Low cost housing has faced numerous obstacles over the years. Low margins, non-availability of land in suitable areas and various regulatory hurdles have kept the builders at bay. However, the most important factor that has impacted the viability of such projects is interest rates. In fact, right now the interest rates are so high that low cost housing projects have effectively lost their sheen. Higher interest rates means the builder will have to pay more to the banks for the loan he has taken to fund the project. This effectively defeats the purpose of low cost housing as any increase in the interest rate during the course of construction is passed on to the customer.

However, Reserve Bank of India (RBI) recently came out with a guideline which will allow builders to borrow from overseas markets for low cost housing projects. Since interest rates in overseas markets are considerably lower this would give much needed fillip to the low cost housing model. Apart from developers even housing finance companies are made eligible to borrow from abroad. They can borrow up to US$1 bn in 2012/13 under the low cost housing scheme.

However, there are certain requirements which need to be fulfilled before availing this facility. For instance, the developers should have a minimum five years of experience and they should not have defaulted on any previous bank obligation. Also, the project should not have been involved in any sort of litigation. Lastly, it should also have all the clearances in place.

We believe that allowing developers to tap overseas markets especially for low cost housing projects is a step in the right direction. With prices in most cities rising through the roof there is a strong need for low cost housing projects. However, builders were not too keen on taking up such projects as margins are lower in the first place. Secondly, if interest rates rise by the time the project is complete (which may typically take 2-3 years) the cost of the project increases.

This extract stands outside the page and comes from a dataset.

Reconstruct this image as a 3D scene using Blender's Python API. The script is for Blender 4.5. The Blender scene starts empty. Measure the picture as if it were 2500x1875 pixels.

In that case the builders have two options. Either absorb the increase or pass it on to the end consumers. If he absorbs the increase his margins go for a toss in an already low margin project. And if he passes on the increase the project is no longer financially viable for the end consumer. That's because the target market here is not the affluent urban middle class. Even a small rise in the project cost which has to be passed can impact the affordability. If it is no longer affordable because of higher prices the project remains unsold. The rich class won't buy it for the lack of amenities and standards while the average man can't afford it as it happens to be out of his reach.

Thus, we believe the current step of allowing developers to get an access to overseas finance at cheap interest rates may give necessary fillip to the low cost housing model.